Reproduce all of the data that follows, character for character.

• _Provided material_:

■ ■ ■ ■ ■

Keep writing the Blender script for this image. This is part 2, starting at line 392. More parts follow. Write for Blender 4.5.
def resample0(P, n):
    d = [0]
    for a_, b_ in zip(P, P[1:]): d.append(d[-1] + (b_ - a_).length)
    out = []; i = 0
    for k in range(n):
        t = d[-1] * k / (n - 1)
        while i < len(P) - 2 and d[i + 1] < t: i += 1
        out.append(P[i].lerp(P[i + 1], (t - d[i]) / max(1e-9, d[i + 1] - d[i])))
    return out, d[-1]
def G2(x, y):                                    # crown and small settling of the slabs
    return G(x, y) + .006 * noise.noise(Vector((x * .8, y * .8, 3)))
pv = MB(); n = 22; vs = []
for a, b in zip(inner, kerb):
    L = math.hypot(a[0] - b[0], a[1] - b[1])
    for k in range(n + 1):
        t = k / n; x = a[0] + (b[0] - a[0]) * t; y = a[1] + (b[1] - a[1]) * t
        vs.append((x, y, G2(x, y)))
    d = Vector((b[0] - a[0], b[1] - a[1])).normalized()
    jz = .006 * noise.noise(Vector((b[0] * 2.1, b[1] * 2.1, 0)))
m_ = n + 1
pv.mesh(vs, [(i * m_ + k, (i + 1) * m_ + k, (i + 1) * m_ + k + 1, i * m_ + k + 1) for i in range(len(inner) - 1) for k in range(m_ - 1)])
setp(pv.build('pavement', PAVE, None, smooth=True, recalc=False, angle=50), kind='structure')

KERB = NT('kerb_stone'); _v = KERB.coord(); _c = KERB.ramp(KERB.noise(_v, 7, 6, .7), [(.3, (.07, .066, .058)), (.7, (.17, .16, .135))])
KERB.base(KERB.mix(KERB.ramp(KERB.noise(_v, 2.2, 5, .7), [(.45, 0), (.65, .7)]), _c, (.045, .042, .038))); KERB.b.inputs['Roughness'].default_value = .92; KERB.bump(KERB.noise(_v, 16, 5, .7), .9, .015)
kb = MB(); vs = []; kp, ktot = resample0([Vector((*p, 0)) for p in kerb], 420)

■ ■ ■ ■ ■

• _In response_:
Keep writing the Blender script for this image. This is part 2, starting at line 392. More parts follow. Write for Blender 4.5.
def resample0(P, n):
    d = [0]
    for a_, b_ in zip(P, P[1:]): d.append(d[-1] + (b_ - a_).length)
    out = []; i = 0
    for k in range(n):
        t = d[-1] * k / (n - 1)
        while i < len(P) - 2 and d[i + 1] < t: i += 1
        out.append(P[i].lerp(P[i + 1], (t - d[i]) / max(1e-9, d[i + 1] - d[i])))
    return out, d[-1]
def G2(x, y):                                    # crown and small settling of the slabs
    return G(x, y) + .006 * noise.noise(Vector((x * .8, y * .8, 3)))
pv = MB(); n = 22; vs = []
for a, b in zip(inner, kerb):
    L = math.hypot(a[0] - b[0], a[1] - b[1])
    for k in range(n + 1):
        t = k / n; x = a[0] + (b[0] - a[0]) * t; y = a[1] + (b[1] - a[1]) * t
        vs.append((x, y, G2(x, y)))
    d = Vector((b[0] - a[0], b[1] - a[1])).normalized()
    jz = .006 * noise.noise(Vector((b[0] * 2.1, b[1] * 2.1, 0)))
m_ = n + 1
pv.mesh(vs, [(i * m_ + k, (i + 1) * m_ + k, (i + 1) * m_ + k + 1, i * m_ + k + 1) for i in range(len(inner) - 1) for k in range(m_ - 1)])
setp(pv.build('pavement', PAVE, None, smooth=True, recalc=False, angle=50), kind='structure')

KERB = NT('kerb_stone'); _v = KERB.coord(); _c = KERB.ramp(KERB.noise(_v, 7, 6, .7), [(.3, (.07, .066, .058)), (.7, (.17, .16, .135))])
KERB.base(KERB.mix(KERB.ramp(KERB.noise(_v, 2.2, 5, .7), [(.45, 0), (.65, .7)]), _c, (.045, .042, .038))); KERB.b.inputs['Roughness'].default_value = .92; KERB.bump(KERB.noise(_v, 16, 5, .7), .9, .015)
kb = MB(); vs = []; kp, ktot = resample0([Vector((*p, 0)) for p in kerb], 420)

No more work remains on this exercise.